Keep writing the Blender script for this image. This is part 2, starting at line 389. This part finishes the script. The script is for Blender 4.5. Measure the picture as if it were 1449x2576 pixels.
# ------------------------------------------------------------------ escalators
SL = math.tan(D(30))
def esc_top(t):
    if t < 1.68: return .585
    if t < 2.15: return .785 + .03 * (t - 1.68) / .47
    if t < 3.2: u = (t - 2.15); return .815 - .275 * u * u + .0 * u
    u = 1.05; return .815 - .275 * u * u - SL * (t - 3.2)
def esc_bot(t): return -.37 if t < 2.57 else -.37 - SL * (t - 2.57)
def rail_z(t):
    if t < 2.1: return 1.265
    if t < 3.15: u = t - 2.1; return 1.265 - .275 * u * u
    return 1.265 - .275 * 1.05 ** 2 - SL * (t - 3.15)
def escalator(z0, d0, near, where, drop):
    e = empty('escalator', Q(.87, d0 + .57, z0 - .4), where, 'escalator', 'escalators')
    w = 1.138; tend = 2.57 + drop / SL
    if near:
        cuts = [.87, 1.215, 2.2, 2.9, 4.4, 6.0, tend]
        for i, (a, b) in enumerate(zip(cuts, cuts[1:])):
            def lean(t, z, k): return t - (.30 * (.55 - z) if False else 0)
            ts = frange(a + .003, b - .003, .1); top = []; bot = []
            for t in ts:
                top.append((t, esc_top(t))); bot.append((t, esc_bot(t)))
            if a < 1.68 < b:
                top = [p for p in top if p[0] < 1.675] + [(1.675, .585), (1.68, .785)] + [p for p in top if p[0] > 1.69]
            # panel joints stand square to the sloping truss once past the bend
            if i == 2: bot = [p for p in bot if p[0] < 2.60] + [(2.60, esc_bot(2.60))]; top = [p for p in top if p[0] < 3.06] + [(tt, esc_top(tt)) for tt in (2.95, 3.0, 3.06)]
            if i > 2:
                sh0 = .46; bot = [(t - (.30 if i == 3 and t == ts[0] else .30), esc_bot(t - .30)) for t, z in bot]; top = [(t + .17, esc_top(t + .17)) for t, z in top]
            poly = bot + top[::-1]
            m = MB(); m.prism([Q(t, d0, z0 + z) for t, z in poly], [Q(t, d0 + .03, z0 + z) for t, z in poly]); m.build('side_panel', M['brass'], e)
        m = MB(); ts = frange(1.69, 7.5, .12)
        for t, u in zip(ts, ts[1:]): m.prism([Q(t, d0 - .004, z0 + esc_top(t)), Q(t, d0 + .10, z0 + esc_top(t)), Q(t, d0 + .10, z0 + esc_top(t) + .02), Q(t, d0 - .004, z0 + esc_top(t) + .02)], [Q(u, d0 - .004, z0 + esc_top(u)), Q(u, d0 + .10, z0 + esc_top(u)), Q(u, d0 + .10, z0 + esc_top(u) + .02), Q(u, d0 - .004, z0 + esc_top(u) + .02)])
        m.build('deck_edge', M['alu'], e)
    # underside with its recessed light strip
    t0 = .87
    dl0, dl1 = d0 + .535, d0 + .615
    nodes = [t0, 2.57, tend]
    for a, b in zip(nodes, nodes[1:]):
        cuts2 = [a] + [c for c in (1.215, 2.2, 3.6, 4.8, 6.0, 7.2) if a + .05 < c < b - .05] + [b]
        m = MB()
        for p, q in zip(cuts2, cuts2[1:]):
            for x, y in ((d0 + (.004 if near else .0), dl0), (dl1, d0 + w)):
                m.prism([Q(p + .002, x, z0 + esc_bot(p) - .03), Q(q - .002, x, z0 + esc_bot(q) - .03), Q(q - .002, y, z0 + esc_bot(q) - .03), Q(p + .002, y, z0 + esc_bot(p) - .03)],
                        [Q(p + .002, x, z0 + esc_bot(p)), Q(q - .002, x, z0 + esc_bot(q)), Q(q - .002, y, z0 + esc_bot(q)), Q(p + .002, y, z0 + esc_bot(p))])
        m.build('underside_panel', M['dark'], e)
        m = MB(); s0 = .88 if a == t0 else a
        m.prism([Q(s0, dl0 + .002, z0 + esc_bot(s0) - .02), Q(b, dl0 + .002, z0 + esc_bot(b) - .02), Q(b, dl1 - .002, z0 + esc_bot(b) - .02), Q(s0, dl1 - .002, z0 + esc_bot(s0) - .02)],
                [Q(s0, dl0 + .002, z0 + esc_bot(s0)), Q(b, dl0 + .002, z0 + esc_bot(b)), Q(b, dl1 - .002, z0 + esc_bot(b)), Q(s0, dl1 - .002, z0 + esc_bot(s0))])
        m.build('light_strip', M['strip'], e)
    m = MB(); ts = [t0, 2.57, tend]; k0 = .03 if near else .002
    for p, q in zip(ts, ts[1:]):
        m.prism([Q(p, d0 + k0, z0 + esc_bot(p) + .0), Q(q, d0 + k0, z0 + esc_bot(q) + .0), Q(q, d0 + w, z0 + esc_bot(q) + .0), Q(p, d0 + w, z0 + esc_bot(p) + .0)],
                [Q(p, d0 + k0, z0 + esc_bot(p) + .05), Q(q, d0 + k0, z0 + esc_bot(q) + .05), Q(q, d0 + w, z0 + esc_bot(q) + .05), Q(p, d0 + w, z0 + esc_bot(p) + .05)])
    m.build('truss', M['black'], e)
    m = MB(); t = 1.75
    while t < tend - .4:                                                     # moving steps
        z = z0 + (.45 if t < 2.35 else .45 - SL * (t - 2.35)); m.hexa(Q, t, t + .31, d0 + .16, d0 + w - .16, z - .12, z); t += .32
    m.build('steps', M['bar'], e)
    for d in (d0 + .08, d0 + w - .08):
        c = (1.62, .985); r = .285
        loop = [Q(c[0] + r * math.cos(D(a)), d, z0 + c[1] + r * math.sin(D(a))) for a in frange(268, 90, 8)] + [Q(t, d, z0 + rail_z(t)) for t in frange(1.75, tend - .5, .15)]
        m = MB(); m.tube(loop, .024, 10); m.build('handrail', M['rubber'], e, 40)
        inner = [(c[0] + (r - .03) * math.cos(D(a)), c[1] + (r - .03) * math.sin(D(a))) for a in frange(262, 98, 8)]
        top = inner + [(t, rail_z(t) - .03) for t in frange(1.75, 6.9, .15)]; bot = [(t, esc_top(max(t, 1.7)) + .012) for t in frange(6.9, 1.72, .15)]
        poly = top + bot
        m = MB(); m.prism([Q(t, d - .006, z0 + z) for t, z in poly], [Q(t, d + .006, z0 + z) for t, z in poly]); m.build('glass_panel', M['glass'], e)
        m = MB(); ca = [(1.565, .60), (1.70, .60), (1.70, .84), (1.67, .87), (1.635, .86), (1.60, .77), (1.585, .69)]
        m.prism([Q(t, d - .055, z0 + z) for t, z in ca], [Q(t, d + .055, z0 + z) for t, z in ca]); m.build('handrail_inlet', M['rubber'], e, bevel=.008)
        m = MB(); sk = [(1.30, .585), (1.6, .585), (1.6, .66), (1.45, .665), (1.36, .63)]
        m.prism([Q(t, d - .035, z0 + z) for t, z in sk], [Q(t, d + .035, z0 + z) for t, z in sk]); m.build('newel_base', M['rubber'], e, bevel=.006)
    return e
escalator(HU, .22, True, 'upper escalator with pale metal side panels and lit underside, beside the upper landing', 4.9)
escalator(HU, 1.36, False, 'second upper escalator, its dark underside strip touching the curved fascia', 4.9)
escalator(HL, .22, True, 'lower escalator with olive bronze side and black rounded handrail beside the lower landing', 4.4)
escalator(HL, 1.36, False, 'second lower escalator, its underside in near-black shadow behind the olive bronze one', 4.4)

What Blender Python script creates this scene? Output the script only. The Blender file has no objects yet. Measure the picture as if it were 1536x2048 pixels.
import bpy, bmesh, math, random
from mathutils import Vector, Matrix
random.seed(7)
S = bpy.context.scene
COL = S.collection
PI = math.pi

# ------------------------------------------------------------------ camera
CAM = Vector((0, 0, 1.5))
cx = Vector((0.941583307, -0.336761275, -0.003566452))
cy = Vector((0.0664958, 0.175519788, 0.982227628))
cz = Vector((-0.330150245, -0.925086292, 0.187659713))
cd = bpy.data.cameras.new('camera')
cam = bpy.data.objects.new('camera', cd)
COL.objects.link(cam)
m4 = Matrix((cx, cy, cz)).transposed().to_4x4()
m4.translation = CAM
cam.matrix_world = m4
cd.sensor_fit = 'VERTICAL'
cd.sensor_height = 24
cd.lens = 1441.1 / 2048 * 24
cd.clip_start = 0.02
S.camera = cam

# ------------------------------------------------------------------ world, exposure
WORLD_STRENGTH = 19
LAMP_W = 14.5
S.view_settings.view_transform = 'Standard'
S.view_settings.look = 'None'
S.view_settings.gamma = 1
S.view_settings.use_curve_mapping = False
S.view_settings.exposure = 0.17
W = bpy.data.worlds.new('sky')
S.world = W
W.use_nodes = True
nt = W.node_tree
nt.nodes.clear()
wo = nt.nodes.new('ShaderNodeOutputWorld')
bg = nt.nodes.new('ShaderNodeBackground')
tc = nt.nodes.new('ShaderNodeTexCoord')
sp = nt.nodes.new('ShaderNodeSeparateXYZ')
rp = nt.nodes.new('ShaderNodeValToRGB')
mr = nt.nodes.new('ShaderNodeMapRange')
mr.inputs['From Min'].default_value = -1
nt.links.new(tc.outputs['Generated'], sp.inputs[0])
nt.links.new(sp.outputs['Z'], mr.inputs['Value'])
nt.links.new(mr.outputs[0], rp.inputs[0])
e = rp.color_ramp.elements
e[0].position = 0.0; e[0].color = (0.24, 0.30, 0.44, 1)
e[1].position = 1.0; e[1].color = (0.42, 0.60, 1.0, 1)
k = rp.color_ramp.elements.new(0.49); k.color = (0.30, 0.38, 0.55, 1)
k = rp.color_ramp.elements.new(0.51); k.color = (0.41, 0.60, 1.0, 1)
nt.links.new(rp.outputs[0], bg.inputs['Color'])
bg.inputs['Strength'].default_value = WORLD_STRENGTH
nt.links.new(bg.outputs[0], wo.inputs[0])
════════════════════
Copy out every line of the listing that contains the string "pixels".

## FINAL ANSWER
Keep writing the Blender script for this image. This is part 2, starting at line 389. This part finishes the script. The script is for Blender 4.5. Measure the picture as if it were 1449x2576 pixels.
What Blender Python script creates this scene? Output the script only. The Blender file has no objects yet. Measure the picture as if it were 1536x2048 pixels.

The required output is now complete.